Thursday, June 2, 2011

Breaking the glass and hitting the Big Red Button

One of the Big Stories out there this week is how DC Comics is apparently planning a hard reboot of their entire universe, re-launching everything as #1 with 52 different series.

Whenever news like this comes out, I try to approach it with a healthy dose of skeptical optimism.  It could prove really interesting, or it could fail horribly, but I want to believe that it'll prove interesting. 

For me, the most interesting aspect is the fact that they are going all in.  When Marvel did Heroes Reborn or their Ultimate line, they didn't stop publishing their regular universe.  They were both toe-in-the-water experiments, with varying degrees of success.  DC, in some ways, had intended to do exactly this back in 1986 with Crisis of Infinite Earths, giving an in-story reason for a hard reboot.  The problem was there wasn't full commitment to the hard reboot, and there certainly wasn't a cohesive editorial vision behind it.  Here it seems that DC is doing a full jump-out-of-the-plane bold move that could soar or crash, but they aren't hedging their bets.

Now, for me this sort of idea can work a lot better for DC than it would for Marvel, because when you come down to it, DC's characters are more iconic.  The proof comes when you try to parallel the DC characters to Marvel counterparts: the main DC characters tend to embody a iconic Big Idea, and the equivalent on the Marvel side is somewhere in the C-list.  The Flash is super-speed, while Quicksilver is a superfast guy who is more known for being a creepy, possessive anti-hero.  Aquaman is the ocean-based hero, while Submariner is... more known for being a creepy, possessive anti-hero.  (I would argue the only major DC hero that has a solid Marvel counterpart is Green Arrow, who matches Hawkeye, both being definitive bow-wielding heroes in their universes.)
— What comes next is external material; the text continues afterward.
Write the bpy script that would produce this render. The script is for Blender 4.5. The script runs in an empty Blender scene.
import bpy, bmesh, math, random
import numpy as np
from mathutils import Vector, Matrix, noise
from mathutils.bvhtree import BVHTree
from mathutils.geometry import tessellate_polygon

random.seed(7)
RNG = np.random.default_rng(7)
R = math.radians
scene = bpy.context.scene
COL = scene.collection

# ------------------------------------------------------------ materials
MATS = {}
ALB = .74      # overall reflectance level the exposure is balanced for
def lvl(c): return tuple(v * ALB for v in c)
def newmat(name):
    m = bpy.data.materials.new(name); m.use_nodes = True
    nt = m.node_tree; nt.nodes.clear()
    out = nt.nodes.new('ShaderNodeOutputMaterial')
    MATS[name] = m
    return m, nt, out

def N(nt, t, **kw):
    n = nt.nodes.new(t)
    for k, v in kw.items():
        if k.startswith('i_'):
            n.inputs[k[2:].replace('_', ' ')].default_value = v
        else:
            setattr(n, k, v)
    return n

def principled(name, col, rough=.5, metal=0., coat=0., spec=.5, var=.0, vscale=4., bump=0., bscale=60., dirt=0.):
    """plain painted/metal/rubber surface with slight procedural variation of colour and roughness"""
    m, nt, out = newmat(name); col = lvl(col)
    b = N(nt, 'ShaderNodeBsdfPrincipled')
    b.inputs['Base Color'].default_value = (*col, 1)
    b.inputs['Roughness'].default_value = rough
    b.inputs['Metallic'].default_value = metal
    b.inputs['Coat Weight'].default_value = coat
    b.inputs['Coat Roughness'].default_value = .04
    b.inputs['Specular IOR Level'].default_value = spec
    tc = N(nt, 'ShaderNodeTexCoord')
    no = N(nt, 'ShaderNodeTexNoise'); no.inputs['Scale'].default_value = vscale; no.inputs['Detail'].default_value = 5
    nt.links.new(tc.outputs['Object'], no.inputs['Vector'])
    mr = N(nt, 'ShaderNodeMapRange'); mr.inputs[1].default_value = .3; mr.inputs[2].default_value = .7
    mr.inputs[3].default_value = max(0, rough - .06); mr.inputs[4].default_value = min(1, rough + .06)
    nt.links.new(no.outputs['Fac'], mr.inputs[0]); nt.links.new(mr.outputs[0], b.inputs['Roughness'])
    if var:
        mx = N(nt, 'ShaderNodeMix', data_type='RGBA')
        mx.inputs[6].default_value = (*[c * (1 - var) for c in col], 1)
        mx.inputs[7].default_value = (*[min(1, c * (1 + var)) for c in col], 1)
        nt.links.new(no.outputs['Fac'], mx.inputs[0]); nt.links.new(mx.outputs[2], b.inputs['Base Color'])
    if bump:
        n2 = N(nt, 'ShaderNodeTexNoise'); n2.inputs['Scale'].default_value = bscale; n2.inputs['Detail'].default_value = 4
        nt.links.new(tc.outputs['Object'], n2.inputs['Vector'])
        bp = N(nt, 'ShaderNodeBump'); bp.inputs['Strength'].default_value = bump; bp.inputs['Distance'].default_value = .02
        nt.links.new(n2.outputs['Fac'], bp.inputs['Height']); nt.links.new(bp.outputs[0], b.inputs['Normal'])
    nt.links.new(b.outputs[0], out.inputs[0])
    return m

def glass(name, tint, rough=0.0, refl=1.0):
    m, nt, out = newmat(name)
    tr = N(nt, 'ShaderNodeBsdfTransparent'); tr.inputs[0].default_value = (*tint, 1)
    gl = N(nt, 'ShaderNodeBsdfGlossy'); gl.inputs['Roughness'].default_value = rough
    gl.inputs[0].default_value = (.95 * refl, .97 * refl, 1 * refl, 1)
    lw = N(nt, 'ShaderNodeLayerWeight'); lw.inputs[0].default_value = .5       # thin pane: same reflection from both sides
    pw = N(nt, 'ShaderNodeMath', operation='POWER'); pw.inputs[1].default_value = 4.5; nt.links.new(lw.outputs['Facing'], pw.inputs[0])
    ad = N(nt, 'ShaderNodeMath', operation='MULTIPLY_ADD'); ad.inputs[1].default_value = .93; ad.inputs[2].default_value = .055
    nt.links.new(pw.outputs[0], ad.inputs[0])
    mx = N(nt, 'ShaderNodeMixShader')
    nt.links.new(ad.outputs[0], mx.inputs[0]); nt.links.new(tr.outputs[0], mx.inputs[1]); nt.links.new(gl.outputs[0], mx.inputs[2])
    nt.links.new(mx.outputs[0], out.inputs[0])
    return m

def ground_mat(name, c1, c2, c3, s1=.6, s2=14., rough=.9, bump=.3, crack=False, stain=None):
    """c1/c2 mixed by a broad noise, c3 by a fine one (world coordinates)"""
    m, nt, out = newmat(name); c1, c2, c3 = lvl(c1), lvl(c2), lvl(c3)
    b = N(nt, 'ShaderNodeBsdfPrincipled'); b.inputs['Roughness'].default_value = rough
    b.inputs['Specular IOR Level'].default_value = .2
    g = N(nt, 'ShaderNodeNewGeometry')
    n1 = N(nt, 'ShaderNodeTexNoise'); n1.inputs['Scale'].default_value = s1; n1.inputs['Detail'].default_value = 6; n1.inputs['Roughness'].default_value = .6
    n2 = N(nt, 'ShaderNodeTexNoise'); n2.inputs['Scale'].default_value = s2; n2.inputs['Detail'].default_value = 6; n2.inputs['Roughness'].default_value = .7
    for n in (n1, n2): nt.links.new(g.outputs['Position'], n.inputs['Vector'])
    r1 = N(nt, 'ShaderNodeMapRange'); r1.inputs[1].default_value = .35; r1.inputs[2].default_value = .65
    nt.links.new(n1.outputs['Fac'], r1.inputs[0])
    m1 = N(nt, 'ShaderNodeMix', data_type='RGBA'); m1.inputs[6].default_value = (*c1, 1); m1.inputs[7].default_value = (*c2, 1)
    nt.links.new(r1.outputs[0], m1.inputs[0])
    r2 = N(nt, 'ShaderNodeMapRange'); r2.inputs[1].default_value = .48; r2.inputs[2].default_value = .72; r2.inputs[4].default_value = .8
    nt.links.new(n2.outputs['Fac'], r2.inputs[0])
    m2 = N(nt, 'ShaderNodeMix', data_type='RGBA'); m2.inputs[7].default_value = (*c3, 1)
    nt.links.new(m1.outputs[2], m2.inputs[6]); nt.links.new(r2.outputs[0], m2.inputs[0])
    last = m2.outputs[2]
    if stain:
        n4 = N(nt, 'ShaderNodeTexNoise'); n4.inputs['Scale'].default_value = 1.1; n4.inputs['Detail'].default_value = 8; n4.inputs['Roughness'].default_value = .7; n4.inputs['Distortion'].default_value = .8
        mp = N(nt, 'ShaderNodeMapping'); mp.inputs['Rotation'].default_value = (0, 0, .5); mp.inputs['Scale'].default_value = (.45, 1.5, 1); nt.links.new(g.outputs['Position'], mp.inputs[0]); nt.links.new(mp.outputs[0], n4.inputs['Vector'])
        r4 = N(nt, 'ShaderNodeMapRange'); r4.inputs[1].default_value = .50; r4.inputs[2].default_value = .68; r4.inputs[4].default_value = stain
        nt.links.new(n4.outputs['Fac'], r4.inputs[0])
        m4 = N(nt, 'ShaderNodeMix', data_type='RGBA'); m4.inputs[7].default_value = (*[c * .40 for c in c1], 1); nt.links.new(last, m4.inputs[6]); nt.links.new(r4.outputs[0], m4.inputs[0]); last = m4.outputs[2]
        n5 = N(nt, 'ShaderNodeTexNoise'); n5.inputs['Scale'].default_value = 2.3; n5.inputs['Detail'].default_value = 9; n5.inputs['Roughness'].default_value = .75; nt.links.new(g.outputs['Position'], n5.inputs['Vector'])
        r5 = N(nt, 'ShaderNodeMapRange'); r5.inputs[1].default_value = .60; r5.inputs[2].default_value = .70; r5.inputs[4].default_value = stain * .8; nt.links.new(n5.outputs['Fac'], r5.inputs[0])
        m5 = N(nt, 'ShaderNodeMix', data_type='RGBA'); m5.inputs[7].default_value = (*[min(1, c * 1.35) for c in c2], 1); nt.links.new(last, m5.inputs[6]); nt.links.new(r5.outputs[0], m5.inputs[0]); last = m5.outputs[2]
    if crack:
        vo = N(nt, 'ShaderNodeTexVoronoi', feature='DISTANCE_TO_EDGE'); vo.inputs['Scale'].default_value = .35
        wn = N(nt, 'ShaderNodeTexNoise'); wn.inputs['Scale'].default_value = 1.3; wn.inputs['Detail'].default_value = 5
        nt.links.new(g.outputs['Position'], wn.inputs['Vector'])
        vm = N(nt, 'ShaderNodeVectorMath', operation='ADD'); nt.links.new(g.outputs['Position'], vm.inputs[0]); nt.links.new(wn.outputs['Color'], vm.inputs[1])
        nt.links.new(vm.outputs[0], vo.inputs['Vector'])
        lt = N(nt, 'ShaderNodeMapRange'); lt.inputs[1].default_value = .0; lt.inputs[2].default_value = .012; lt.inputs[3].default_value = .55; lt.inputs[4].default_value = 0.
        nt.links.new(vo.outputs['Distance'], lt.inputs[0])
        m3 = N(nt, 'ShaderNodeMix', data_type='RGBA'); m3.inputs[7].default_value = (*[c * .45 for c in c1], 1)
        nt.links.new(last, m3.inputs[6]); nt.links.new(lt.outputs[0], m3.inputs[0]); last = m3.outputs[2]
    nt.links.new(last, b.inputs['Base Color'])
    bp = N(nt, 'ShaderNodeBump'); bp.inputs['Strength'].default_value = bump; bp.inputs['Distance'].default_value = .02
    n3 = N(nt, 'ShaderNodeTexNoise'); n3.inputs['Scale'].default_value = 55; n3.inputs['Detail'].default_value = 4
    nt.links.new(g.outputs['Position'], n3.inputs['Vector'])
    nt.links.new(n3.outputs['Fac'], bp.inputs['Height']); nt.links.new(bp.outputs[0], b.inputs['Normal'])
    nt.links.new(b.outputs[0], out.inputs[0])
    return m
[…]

My point being, the DC universe is one where you can boil down the characters to their core, restart them and do something very interesting with them.  That was the core idea behind Marvel's Squadron Supreme and Supreme Power. (And it should be noted, DC has never really successfully done the same sort of treatment with Marvel's characters.)

So can this idea work, and be a huge success?  Absolutely.  Will it?  Hard to say.

I have to admit, I do have a twinge of jealousy towards the writers on these projects.  The opportunity to write these iconic characters, but starting from scratch?  That's potent.  If I had my druthers, do you know who I'd want to take on in that context?  Aquaman.  My big idea there would be to change Atlantis into a far more complicated political landscape-- many nations with loose alliances and straining relations.  Cast Aquaman as the Ned Stark in an underwater Game of Thrones, if you will.  Throw in some environmentalism and intrusions from the surface world, and set the whole thing on a low simmer.  Oh, yeah.  That would be fun to write.

2 comments:

Brian Mac said...

I'm still waiting for more news on exactly how "all-in" they're going. News from the comic book sites today is that Damian Wayne is still going to be Robin after the reboot. I figured that the purpose of this reboot is to get rid of the "extraneous" characters that DC had lying around...three or four Flashes, five or six Green Lanterns, and such like. I thought they'd take the opportunity to say "Barry Allen is the Flash. Hal Jordan is Green Lantern (just like in the Major Motion Picture!). If you liked those other guys, well, too bad; they're not here anymore." But if the reboot is going to be so weak-willed that they won't even throw out the latest Robin (What is he, the fifth? Does Stephanie even count?), much less the three who came before that, well, I don't think they're taking a whole lot of risks.

Marshall Ryan Maresca said...

It does seem now that they are eking out more information that it's not exactly a hard reboot. If anything, it's a strong editorial restructuring. Streamlining their existing universe to be cleaner, but living with the existing heroes having existed for a while. Which is wise.

Plus, it's not like Geoff Johns was going to invest all that energy in a spectrum of lanterns and throw that away.